-------- Available data --------

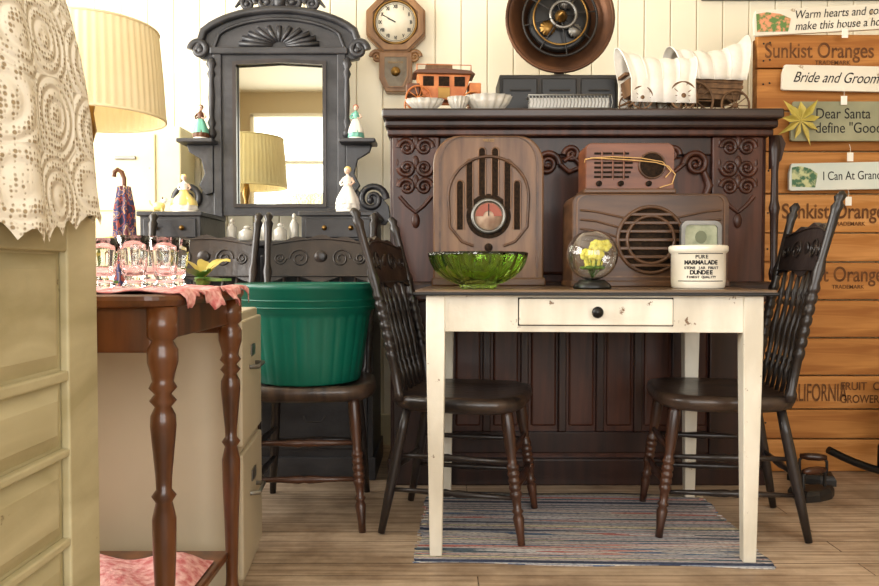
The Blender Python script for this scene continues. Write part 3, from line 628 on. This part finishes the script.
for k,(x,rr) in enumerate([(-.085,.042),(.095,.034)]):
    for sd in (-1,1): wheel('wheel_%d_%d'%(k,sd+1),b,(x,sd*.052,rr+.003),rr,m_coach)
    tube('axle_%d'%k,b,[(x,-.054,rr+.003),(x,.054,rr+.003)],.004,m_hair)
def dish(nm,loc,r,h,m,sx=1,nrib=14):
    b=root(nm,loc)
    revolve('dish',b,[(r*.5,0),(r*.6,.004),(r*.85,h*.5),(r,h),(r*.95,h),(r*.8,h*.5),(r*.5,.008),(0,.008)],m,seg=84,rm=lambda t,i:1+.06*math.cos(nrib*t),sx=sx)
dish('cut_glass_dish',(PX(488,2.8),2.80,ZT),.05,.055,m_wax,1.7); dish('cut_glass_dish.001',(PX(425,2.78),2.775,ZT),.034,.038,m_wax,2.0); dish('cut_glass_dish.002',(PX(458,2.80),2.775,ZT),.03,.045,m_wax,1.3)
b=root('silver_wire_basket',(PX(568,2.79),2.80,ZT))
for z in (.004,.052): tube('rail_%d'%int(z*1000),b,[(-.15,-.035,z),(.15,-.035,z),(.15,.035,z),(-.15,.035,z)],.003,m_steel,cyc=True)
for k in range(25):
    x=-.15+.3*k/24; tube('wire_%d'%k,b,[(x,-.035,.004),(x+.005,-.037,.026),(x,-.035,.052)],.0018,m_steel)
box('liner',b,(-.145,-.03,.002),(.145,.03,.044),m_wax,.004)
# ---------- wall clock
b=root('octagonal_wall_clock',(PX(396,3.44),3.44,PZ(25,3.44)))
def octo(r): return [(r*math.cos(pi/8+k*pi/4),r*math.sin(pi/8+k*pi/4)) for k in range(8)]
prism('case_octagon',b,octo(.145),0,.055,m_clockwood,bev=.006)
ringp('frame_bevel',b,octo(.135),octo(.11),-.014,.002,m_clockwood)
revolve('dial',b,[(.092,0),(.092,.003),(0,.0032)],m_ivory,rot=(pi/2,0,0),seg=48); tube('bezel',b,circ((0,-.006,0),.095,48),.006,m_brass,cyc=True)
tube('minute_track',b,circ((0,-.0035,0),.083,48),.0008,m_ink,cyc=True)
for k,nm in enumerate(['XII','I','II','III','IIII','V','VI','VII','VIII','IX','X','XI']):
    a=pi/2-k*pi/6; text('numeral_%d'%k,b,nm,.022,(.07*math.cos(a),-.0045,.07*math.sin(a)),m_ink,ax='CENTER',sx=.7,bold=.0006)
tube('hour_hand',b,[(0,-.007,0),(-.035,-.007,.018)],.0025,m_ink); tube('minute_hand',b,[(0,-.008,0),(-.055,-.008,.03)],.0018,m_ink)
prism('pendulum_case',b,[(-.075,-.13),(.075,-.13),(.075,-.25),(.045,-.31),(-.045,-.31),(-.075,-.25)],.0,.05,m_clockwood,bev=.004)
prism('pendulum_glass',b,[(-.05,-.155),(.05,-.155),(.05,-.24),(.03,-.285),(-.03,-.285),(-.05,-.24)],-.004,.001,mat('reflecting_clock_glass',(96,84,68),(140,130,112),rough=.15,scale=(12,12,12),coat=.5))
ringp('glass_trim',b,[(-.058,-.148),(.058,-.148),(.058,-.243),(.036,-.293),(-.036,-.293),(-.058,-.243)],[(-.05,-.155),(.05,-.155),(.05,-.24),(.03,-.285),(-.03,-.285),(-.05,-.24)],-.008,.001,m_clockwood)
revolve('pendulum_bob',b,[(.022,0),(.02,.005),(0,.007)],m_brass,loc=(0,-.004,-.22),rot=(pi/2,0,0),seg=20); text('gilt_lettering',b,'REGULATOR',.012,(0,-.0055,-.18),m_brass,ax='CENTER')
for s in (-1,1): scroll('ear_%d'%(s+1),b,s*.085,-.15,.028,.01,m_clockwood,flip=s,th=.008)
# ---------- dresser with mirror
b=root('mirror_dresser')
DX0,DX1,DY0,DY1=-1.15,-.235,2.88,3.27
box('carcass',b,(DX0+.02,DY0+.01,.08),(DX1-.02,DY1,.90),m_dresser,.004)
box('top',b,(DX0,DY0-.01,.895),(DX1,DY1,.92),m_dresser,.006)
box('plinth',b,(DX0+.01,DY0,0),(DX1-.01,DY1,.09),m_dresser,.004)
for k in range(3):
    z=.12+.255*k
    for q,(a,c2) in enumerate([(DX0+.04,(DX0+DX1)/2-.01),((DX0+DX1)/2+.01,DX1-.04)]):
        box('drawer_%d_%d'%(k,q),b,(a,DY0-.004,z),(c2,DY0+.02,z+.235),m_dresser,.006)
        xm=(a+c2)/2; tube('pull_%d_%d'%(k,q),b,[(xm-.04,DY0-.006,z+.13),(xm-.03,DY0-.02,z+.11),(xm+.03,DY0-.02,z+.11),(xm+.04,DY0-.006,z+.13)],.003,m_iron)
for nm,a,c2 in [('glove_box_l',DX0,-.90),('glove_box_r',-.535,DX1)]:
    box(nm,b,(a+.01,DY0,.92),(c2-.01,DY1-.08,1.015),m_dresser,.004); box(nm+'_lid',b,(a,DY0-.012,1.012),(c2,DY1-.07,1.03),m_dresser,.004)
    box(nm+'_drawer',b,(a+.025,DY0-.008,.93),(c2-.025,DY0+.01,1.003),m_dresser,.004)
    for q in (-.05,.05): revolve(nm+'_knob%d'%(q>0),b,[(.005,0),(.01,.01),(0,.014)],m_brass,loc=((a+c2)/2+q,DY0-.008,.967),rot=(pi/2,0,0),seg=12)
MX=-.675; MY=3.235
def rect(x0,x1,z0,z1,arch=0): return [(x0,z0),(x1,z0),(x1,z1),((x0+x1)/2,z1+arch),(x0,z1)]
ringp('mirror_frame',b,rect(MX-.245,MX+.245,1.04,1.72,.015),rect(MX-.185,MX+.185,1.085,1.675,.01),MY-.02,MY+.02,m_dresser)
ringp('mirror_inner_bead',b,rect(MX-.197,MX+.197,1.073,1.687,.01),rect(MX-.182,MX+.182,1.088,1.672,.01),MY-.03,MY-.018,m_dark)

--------
-------- Available data --------

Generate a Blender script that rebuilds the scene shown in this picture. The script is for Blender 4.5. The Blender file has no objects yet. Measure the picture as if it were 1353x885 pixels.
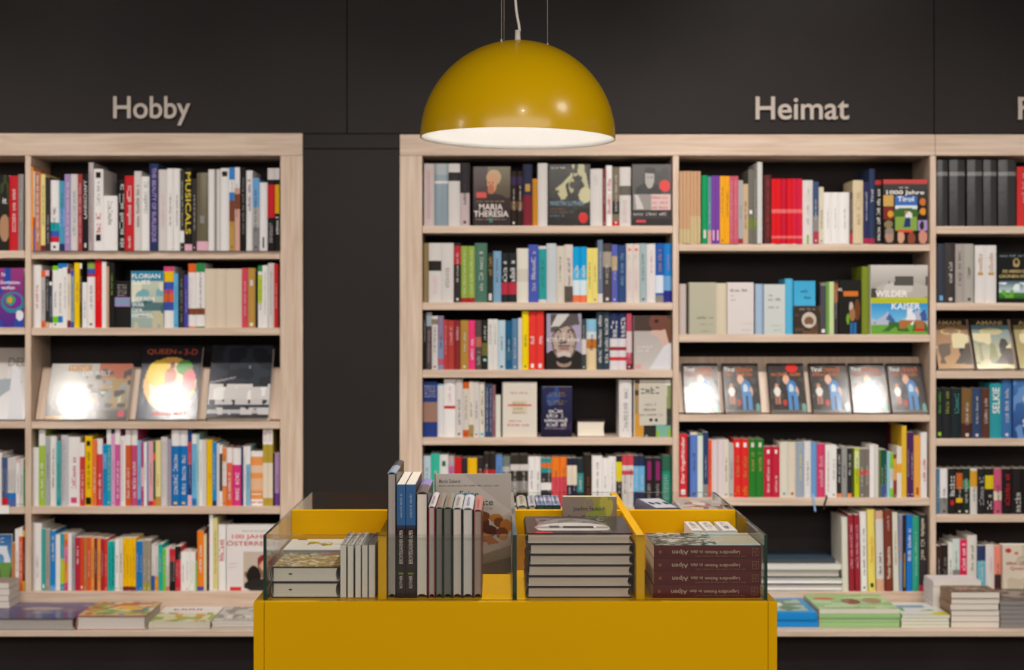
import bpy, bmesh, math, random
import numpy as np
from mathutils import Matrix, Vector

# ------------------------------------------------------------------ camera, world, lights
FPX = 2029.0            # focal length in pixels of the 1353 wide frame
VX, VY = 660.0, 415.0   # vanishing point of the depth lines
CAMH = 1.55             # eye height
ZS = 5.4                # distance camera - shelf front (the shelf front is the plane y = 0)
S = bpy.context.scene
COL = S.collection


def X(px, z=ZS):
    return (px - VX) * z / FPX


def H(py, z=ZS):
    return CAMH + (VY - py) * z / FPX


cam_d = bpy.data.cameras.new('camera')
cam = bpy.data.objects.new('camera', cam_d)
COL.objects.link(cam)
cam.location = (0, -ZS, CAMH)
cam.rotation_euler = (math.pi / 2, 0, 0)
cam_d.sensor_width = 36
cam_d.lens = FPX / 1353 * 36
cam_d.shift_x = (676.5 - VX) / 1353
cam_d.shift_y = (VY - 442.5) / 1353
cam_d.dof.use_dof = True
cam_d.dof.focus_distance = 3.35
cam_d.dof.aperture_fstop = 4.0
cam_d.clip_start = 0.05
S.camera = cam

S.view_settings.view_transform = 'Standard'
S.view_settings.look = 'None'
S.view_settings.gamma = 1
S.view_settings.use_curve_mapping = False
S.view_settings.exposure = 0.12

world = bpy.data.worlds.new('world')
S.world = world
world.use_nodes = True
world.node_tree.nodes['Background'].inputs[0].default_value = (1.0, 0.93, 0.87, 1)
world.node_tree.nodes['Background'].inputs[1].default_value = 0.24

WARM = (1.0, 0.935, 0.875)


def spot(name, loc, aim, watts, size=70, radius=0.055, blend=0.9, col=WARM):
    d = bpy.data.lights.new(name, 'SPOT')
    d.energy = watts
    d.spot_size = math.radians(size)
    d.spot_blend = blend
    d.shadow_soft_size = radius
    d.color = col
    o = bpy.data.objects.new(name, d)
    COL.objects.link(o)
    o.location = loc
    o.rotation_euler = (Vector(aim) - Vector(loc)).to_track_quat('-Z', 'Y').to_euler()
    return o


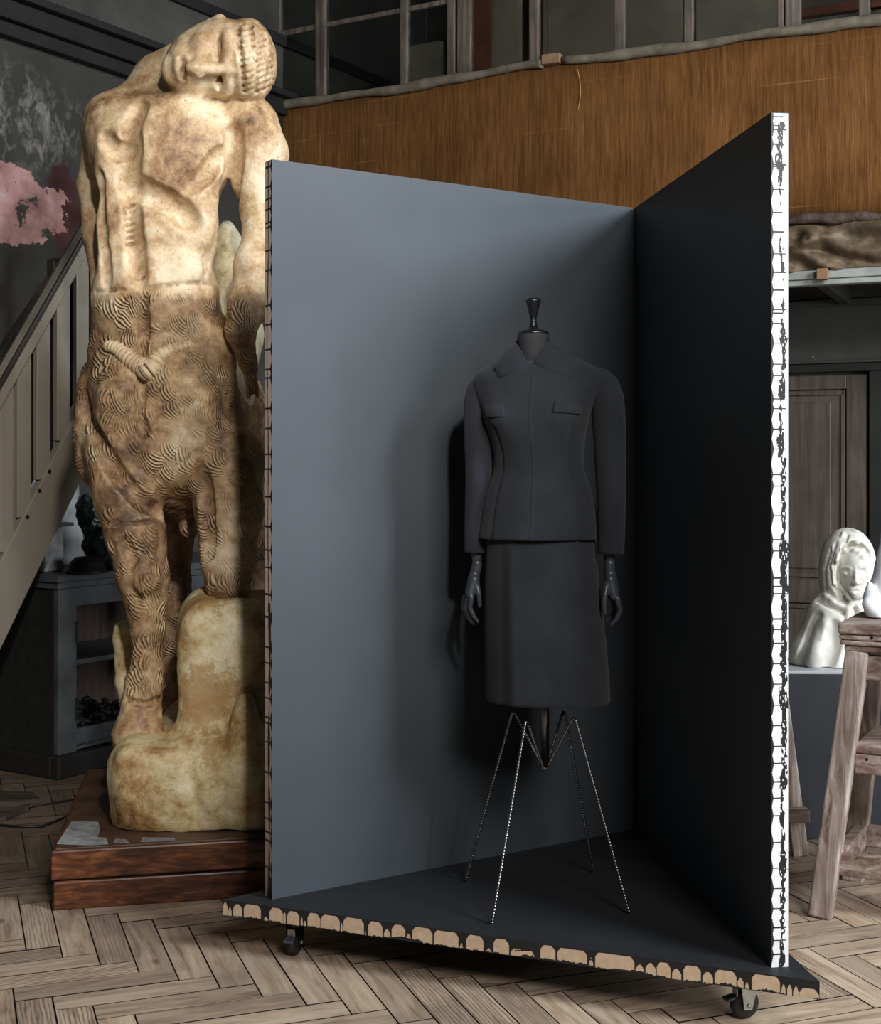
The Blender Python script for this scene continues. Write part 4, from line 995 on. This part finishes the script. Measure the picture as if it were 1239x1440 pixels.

--------
-------- Available data --------

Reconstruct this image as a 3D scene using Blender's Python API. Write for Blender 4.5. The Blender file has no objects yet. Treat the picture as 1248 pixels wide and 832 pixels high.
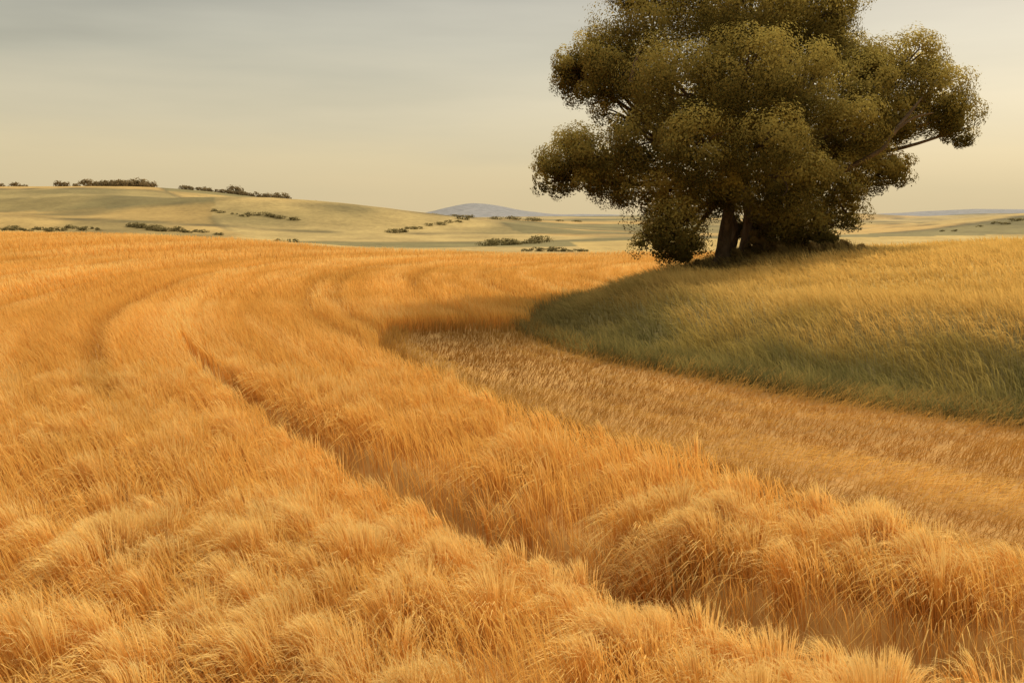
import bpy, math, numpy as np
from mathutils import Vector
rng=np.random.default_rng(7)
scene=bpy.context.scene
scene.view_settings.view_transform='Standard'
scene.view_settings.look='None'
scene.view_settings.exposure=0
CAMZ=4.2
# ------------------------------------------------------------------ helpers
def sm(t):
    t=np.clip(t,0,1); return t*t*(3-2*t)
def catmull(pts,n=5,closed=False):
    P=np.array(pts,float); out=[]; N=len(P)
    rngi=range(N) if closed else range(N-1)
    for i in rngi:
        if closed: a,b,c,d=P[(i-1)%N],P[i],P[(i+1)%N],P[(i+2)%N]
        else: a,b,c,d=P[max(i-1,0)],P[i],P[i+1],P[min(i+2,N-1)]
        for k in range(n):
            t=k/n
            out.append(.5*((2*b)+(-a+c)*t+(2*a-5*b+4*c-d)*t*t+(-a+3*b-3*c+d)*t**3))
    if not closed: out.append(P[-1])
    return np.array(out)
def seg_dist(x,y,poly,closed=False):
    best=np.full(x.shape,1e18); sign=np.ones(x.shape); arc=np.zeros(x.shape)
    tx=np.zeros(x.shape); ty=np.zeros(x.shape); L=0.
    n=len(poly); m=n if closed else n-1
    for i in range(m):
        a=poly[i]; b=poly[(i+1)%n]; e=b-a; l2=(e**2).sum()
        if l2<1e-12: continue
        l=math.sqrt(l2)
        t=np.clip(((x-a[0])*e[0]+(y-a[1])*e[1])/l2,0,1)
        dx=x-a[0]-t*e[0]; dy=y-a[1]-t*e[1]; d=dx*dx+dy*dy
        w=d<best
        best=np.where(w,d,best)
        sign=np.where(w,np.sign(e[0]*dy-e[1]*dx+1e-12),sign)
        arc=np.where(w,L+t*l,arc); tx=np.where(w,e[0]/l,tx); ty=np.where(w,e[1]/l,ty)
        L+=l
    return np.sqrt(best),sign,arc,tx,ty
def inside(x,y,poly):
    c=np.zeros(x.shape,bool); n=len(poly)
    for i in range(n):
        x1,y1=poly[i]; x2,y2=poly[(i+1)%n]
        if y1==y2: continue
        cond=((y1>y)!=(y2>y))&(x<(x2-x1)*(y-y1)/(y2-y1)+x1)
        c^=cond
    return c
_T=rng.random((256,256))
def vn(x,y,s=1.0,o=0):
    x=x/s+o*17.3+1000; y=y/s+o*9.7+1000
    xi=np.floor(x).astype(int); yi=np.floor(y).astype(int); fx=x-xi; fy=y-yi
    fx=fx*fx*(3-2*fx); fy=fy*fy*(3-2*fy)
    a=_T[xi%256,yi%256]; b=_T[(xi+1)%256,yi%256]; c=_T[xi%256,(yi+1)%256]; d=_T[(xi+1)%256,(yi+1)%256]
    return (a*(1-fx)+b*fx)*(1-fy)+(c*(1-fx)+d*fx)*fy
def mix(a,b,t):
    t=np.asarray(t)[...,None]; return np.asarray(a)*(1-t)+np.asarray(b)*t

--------

▸ **What you will do**
What's needed is an exact copy of the lines above from the one with "Generate a Blender" through the one with "were 1239x1440 pixels.", both included; the pictures stay out.

▸ **The response**
Generate a Blender script that rebuilds the scene shown in this picture. The script is for Blender 4.5. The Blender file has no objects yet. Measure the picture as if it were 1353x885 pixels.
import bpy, bmesh, math, random
import numpy as np
from mathutils import Matrix, Vector

# ------------------------------------------------------------------ camera, world, lights
FPX = 2029.0            # focal length in pixels of the 1353 wide frame
VX, VY = 660.0, 415.0   # vanishing point of the depth lines
CAMH = 1.55             # eye height
ZS = 5.4                # distance camera - shelf front (the shelf front is the plane y = 0)
S = bpy.context.scene
COL = S.collection


def X(px, z=ZS):
    return (px - VX) * z / FPX


def H(py, z=ZS):
    return CAMH + (VY - py) * z / FPX


cam_d = bpy.data.cameras.new('camera')
cam = bpy.data.objects.new('camera', cam_d)
COL.objects.link(cam)
cam.location = (0, -ZS, CAMH)
cam.rotation_euler = (math.pi / 2, 0, 0)
cam_d.sensor_width = 36
cam_d.lens = FPX / 1353 * 36
cam_d.shift_x = (676.5 - VX) / 1353
cam_d.shift_y = (VY - 442.5) / 1353
cam_d.dof.use_dof = True
cam_d.dof.focus_distance = 3.35
cam_d.dof.aperture_fstop = 4.0
cam_d.clip_start = 0.05
S.camera = cam

S.view_settings.view_transform = 'Standard'
S.view_settings.look = 'None'
S.view_settings.gamma = 1
S.view_settings.use_curve_mapping = False
S.view_settings.exposure = 0.12

world = bpy.data.worlds.new('world')
S.world = world
world.use_nodes = True
world.node_tree.nodes['Background'].inputs[0].default_value = (1.0, 0.93, 0.87, 1)
world.node_tree.nodes['Background'].inputs[1].default_value = 0.24

WARM = (1.0, 0.935, 0.875)


def spot(name, loc, aim, watts, size=70, radius=0.055, blend=0.9, col=WARM):
    d = bpy.data.lights.new(name, 'SPOT')
    d.energy = watts
    d.spot_size = math.radians(size)
    d.spot_blend = blend
    d.shadow_soft_size = radius
    d.color = col
    o = bpy.data.objects.new(name, d)
    COL.objects.link(o)
    o.location = loc
    o.rotation_euler = (Vector(aim) - Vector(loc)).to_track_quat('-Z', 'Y').to_euler()
    return o


The Blender Python script for this scene continues. Write part 4, from line 995 on. This part finishes the script. Measure the picture as if it were 1239x1440 pixels.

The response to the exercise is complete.